## Problem:
Reproduce all the lines below exactly and omit the images.

----------------------------------------

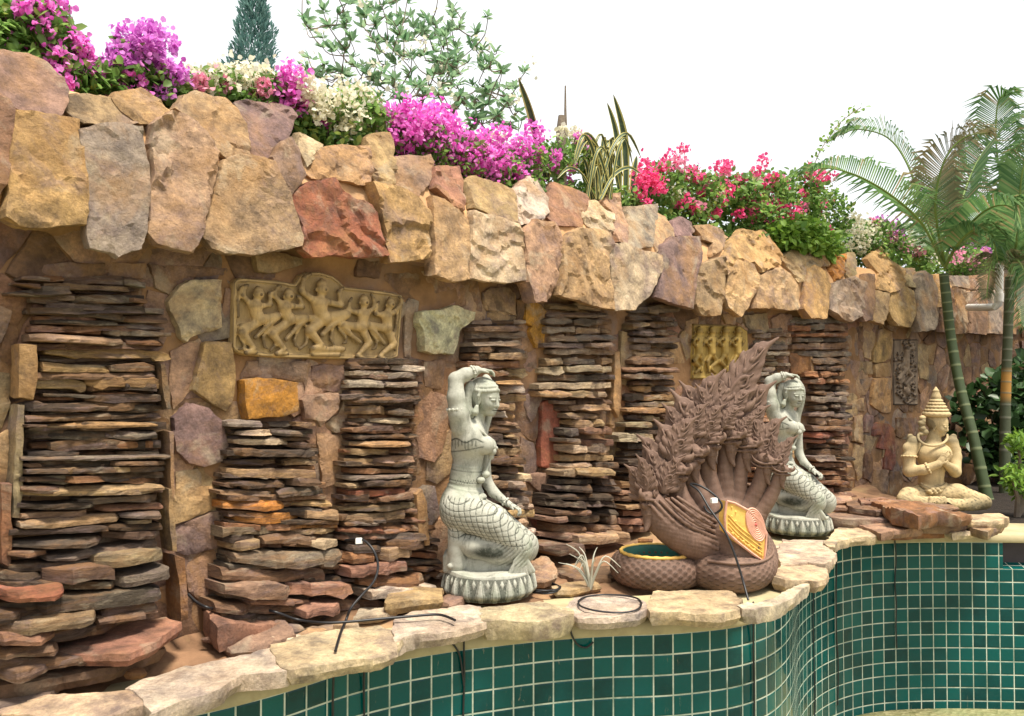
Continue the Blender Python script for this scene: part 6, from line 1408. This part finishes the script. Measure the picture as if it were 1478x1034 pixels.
rt += [p + Vector(rng.normal(size=3)) * .20 for p in rt for _ in (0, 1)]
root = at(612, 195, TY); nodes = [(root, 0, .045)]; br = []
for i in sorted(range(len(rt)), key=lambda i: (rt[i] - root).length):
    p = rt[i]; j = min(range(len(nodes)), key=lambda k: (nodes[k][0] - p).length + .35 * (nodes[k][0] - root).length)
    q = nodes[j][0]; mid = q.lerp(p, .5) + Vector((rng.uniform(-.06, .06), rng.uniform(-.06, .06), -.06)); r0 = max(.007, nodes[j][2] * .74)
    br.append(([q, mid, p], [r0, r0 * .8, r0 * .65])); nodes.append((mid, j, r0 * .8)); nodes.append((p, j, r0 * .65))
V, F = tube([Vector((0, 0, 0)), at(608, 260, TY) - tb, root - tb], [.11, .075, .055], 10); mesh('trunk', V, F, M['bark'], o, smooth=60)
mb = MB()
for pth_, rd in br: V, F = tube([p - tb for p in catmull(pth_, 3)], list(np.interp(np.linspace(0, 2, 7), [0, 1, 2], rd)), 6); mb.add(V, F)
mb.build('branches', M['bark'], o, smooth=60)
Lp = []; Ld = []; Fp = []
for i, p in enumerate(rt):
    n = rng.integers(8, 14); ax = (p - root).normalized()
    for k in range(n):
        a = rng.uniform(0, 6.28); d = np.array([math.cos(a), math.sin(a), rng.uniform(-.1, .9)]) + np.array(ax) * .35; Lp.append(np.array(p - tb) - np.array(ax) * rng.uniform(0, .06)); Ld.append(d)
    if i % 9 == 0 and i > 0:
        for k in range(12): Fp.append(np.array(p - tb) + rng.normal(size=3) * .055 + np.array([0, 0, .07]))
leaves('foliage', np.array(Lp), None, .115, M['frangi'], o, 1., .34, dirs=np.array(Ld), fold=.1); leaves('blossoms', np.array(Fp), None, .05, M['creamf'], o, 1., .9)
# ---------------------------------------------------------------- cypress
CY = 15.; cb = at(350, 300, CY); cb.z = -1.4; o = empty('cypress_tree', cb); tag(o, 'tall narrow cypress hazed blue-green rising behind the cream and pink flowers', 'tree')
top = at(372, -60, CY); ztop = top.z; zb = 2.2; n = 9000; t = rng.uniform(0, 1, n) ** .8; zz = zb + (ztop - zb) * t; z100 = at(350, 100, CY).z
rad = np.interp(zz, [zb, z100, at(0, 60, CY).z, at(0, 20, CY).z, ztop], [.52, .44, .36, .24, .05]); th = rng.uniform(0, 6.28, n); rr = rad * np.sqrt(rng.uniform(.2, 1, n)) * (1 + .16 * np.sin(th * 3 + zz * 5) + .12 * np.sin(zz * 17))
cx = np.interp(zz, [zb, ztop], [at(348, 100, CY).x, top.x]); pts = np.stack([cx + rr * np.cos(th), CY + rr * np.sin(th), zz], 1) - np.array(cb)
leaves('foliage', pts, None, .12, M['cyp'], o, 1., .28, dirs=np.stack([np.cos(th) * .5, np.sin(th) * .5, np.full(n, 1.)], 1)); V, F = tube([(0, 0, 0), (.1, 0, 3), (.2, 0, 5.5)], [.14, .10, .03], 8); mesh('trunk', V, F, M['bark'], o)
# ---------------------------------------------------------------- palms
def palm(name, label, trunk, widths, fronds, mat_list, group='slender palms beside the praying statue', orange=False):
    base = Vector(trunk[0]); o = empty(name, base); tag(o, label, 'palm', group)
    pp = catmull(trunk, 14); n = len(pp); V = []; F = []; Q = []
    # ringed trunk
    d = 0; rads = []; pts = []
    m_ = 260; T = np.linspace(0, n - 1, m_)
    for i, t in enumerate(T): j = min(n - 2, int(t)); p = pp[j].lerp(pp[j + 1], t - j); w_ = np.interp(t, np.linspace(0, n - 1, len(widths)), widths); pts.append(p - base); rads.append(w_ * (1 + (.04 if (i % 14) < 2 else 0)))
    V, F = tube(pts, rads, 14); mesh('trunk', V, F, M['ptrunk2'] if orange else M['ptrunk'], o, smooth=50, attrs={'ring': [1. if ((i // 14) % 14) < 2 else 0. for i in range(len(V))]})
    for k, (path, ll, mt) in enumerate(fronds):
        pp = catmull(path, 8); n = len(pp); rc_ = [p - base for p in pp]; fo = None
        V, F = tube(rc_, list(np.linspace(.016, .004, n)), 6); st_ = mesh('frond', V, F, M['rachis'], o, smooth=60)
        m_ = 74; LV = []; LF = []; RN_ = []
        for i in range(m_):
            t = .16 + .84 * i / (m_ - 1); x = t * (n - 1); j = min(n - 2, int(x)); p = rc_[j].lerp(rc_[j + 1], x - j); tg = (rc_[j + 1] - rc_[j]).normalized(); sd_ = tg.cross(Vector((0, 0, 1)))
            if sd_.length < .1: sd_ = Vector((0, 1, 0))
            sd_.normalize(); upv = sd_.cross(tg)
            for s_ in (-1, 1):
                L = ll * 1.1 * (math.sin(math.pi * min(1, .18 + t * .80)) ** .6) * rng.uniform(.85, 1.1); dr = (sd_ * s_ * .80 + tg * (.35 + .5 * t) + upv * .42).normalized(); p0 = p; q1 = p0 + dr * L * .5; q2 = p0 + dr * L * .9 + Vector((0, 0, -L * rng.uniform(.28, .5))) + Vector(rng.normal(size=3)) * .03
                wv = tg * .013 * (1.1 - .4 * t) + upv * .004; b = len(LV); LV += [p0 - wv * .5, p0 + wv * .5, q1 + wv, q1 - wv, q2]; LF += [(b, b + 1, b + 2, b + 3), (b + 3, b + 2, b + 4, b + 4)]; RN_ += [rng.uniform(0, 1)] * 5
        LF = [f if f[2] != f[3] else f[:3] for f in LF]; mesh('leaflets', LV, LF, mat_list[mt], st_, attrs={'rnd': RN_})
    return o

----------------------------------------

## Full output:
Continue the Blender Python script for this scene: part 6, from line 1408. This part finishes the script. Measure the picture as if it were 1478x1034 pixels.
rt += [p + Vector(rng.normal(size=3)) * .20 for p in rt for _ in (0, 1)]
root = at(612, 195, TY); nodes = [(root, 0, .045)]; br = []
for i in sorted(range(len(rt)), key=lambda i: (rt[i] - root).length):
    p = rt[i]; j = min(range(len(nodes)), key=lambda k: (nodes[k][0] - p).length + .35 * (nodes[k][0] - root).length)
    q = nodes[j][0]; mid = q.lerp(p, .5) + Vector((rng.uniform(-.06, .06), rng.uniform(-.06, .06), -.06)); r0 = max(.007, nodes[j][2] * .74)
    br.append(([q, mid, p], [r0, r0 * .8, r0 * .65])); nodes.append((mid, j, r0 * .8)); nodes.append((p, j, r0 * .65))
V, F = tube([Vector((0, 0, 0)), at(608, 260, TY) - tb, root - tb], [.11, .075, .055], 10); mesh('trunk', V, F, M['bark'], o, smooth=60)
mb = MB()
for pth_, rd in br: V, F = tube([p - tb for p in catmull(pth_, 3)], list(np.interp(np.linspace(0, 2, 7), [0, 1, 2], rd)), 6); mb.add(V, F)
mb.build('branches', M['bark'], o, smooth=60)
Lp = []; Ld = []; Fp = []
for i, p in enumerate(rt):
    n = rng.integers(8, 14); ax = (p - root).normalized()
    for k in range(n):
        a = rng.uniform(0, 6.28); d = np.array([math.cos(a), math.sin(a), rng.uniform(-.1, .9)]) + np.array(ax) * .35; Lp.append(np.array(p - tb) - np.array(ax) * rng.uniform(0, .06)); Ld.append(d)
    if i % 9 == 0 and i > 0:
        for k in range(12): Fp.append(np.array(p - tb) + rng.normal(size=3) * .055 + np.array([0, 0, .07]))
leaves('foliage', np.array(Lp), None, .115, M['frangi'], o, 1., .34, dirs=np.array(Ld), fold=.1); leaves('blossoms', np.array(Fp), None, .05, M['creamf'], o, 1., .9)
# ---------------------------------------------------------------- cypress
CY = 15.; cb = at(350, 300, CY); cb.z = -1.4; o = empty('cypress_tree', cb); tag(o, 'tall narrow cypress hazed blue-green rising behind the cream and pink flowers', 'tree')
top = at(372, -60, CY); ztop = top.z; zb = 2.2; n = 9000; t = rng.uniform(0, 1, n) ** .8; zz = zb + (ztop - zb) * t; z100 = at(350, 100, CY).z
rad = np.interp(zz, [zb, z100, at(0, 60, CY).z, at(0, 20, CY).z, ztop], [.52, .44, .36, .24, .05]); th = rng.uniform(0, 6.28, n); rr = rad * np.sqrt(rng.uniform(.2, 1, n)) * (1 + .16 * np.sin(th * 3 + zz * 5) + .12 * np.sin(zz * 17))
cx = np.interp(zz, [zb, ztop], [at(348, 100, CY).x, top.x]); pts = np.stack([cx + rr * np.cos(th), CY + rr * np.sin(th), zz], 1) - np.array(cb)
leaves('foliage', pts, None, .12, M['cyp'], o, 1., .28, dirs=np.stack([np.cos(th) * .5, np.sin(th) * .5, np.full(n, 1.)], 1)); V, F = tube([(0, 0, 0), (.1, 0, 3), (.2, 0, 5.5)], [.14, .10, .03], 8); mesh('trunk', V, F, M['bark'], o)
# ---------------------------------------------------------------- palms
def palm(name, label, trunk, widths, fronds, mat_list, group='slender palms beside the praying statue', orange=False):
    base = Vector(trunk[0]); o = empty(name, base); tag(o, label, 'palm', group)
    pp = catmull(trunk, 14); n = len(pp); V = []; F = []; Q = []
    # ringed trunk
    d = 0; rads = []; pts = []
    m_ = 260; T = np.linspace(0, n - 1, m_)
    for i, t in enumerate(T): j = min(n - 2, int(t)); p = pp[j].lerp(pp[j + 1], t - j); w_ = np.interp(t, np.linspace(0, n - 1, len(widths)), widths); pts.append(p - base); rads.append(w_ * (1 + (.04 if (i % 14) < 2 else 0)))
    V, F = tube(pts, rads, 14); mesh('trunk', V, F, M['ptrunk2'] if orange else M['ptrunk'], o, smooth=50, attrs={'ring': [1. if ((i // 14) % 14) < 2 else 0. for i in range(len(V))]})
    for k, (path, ll, mt) in enumerate(fronds):
        pp = catmull(path, 8); n = len(pp); rc_ = [p - base for p in pp]; fo = None
        V, F = tube(rc_, list(np.linspace(.016, .004, n)), 6); st_ = mesh('frond', V, F, M['rachis'], o, smooth=60)
        m_ = 74; LV = []; LF = []; RN_ = []
        for i in range(m_):
            t = .16 + .84 * i / (m_ - 1); x = t * (n - 1); j = min(n - 2, int(x)); p = rc_[j].lerp(rc_[j + 1], x - j); tg = (rc_[j + 1] - rc_[j]).normalized(); sd_ = tg.cross(Vector((0, 0, 1)))
            if sd_.length < .1: sd_ = Vector((0, 1, 0))
            sd_.normalize(); upv = sd_.cross(tg)
            for s_ in (-1, 1):
                L = ll * 1.1 * (math.sin(math.pi * min(1, .18 + t * .80)) ** .6) * rng.uniform(.85, 1.1); dr = (sd_ * s_ * .80 + tg * (.35 + .5 * t) + upv * .42).normalized(); p0 = p; q1 = p0 + dr * L * .5; q2 = p0 + dr * L * .9 + Vector((0, 0, -L * rng.uniform(.28, .5))) + Vector(rng.normal(size=3)) * .03
                wv = tg * .013 * (1.1 - .4 * t) + upv * .004; b = len(LV); LV += [p0 - wv * .5, p0 + wv * .5, q1 + wv, q1 - wv, q2]; LF += [(b, b + 1, b + 2, b + 3), (b + 3, b + 2, b + 4, b + 4)]; RN_ += [rng.uniform(0, 1)] * 5
        LF = [f if f[2] != f[3] else f[:3] for f in LF]; mesh('leaflets', LV, LF, mat_list[mt], st_, attrs={'rnd': RN_})
    return o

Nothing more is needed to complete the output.